All of which are comments I would happily have mocked had they been made (and they have been made) about Sensible Soccer. It turns out, though, it’s actually fine, natural and normal to have nostalgic feelings for an old football game and not want to dive into the latest FIFA, without necessarily deriding the latter as too complicated.
What’s more, that feeling of getting back into an old footy game that you loved, playing a few matches and being unable to resist firing up a season or multiple seasons and diving full-length into it again, even if it involves repeating some of the same beats – recalling your old tactics, buying and selling some of the same players – is a great thing. It’s distinct and separate from tinkering with some of the mid-table stuff from the past, interesting as that can be, because while you might play, say, The F.A. Premier League STARS for a period sufficient to see how it all works and whether you can get good at it, you already know all of that going back to a Pro Evo (or even Puma World Football) and yet still feel compelled to play for hours, days and weeks.
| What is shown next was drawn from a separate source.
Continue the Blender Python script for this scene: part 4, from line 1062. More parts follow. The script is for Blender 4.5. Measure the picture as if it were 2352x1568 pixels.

I also now have more of an understanding of the section of Championship Manager fans who dismiss the latest versions of the series (now called Football Manager) to be far too complex and time-consuming, instead rallying around an older version (generally the 01-02 edition appears to be considered the pinnacle). This sizeable hardcore replay the game over and over again, sometimes signing the same great players, sometimes setting themselves contrived challenges, discussing results and sharing stories via Twitter. My own experience of replaying an old version was unsatisfactory, in that I felt that my alternative version of history had already been written – perhaps my mistake was trying to do exactly the same thing with the same club and players, and when I had less success than before it sort of damaged my old memories.
The Pro Evolution Soccer 3 Master League is a different story though. Can it really be 15 years old? [Yes – a reader]. And so in acknowledging an unapologetic nostalgia for old-school Pro Evo, a series he first played at university, this 37 year-old man comes to realise he is not, as it turns out, any different from, or better than, those Amiga-owning Sensi lovers after all.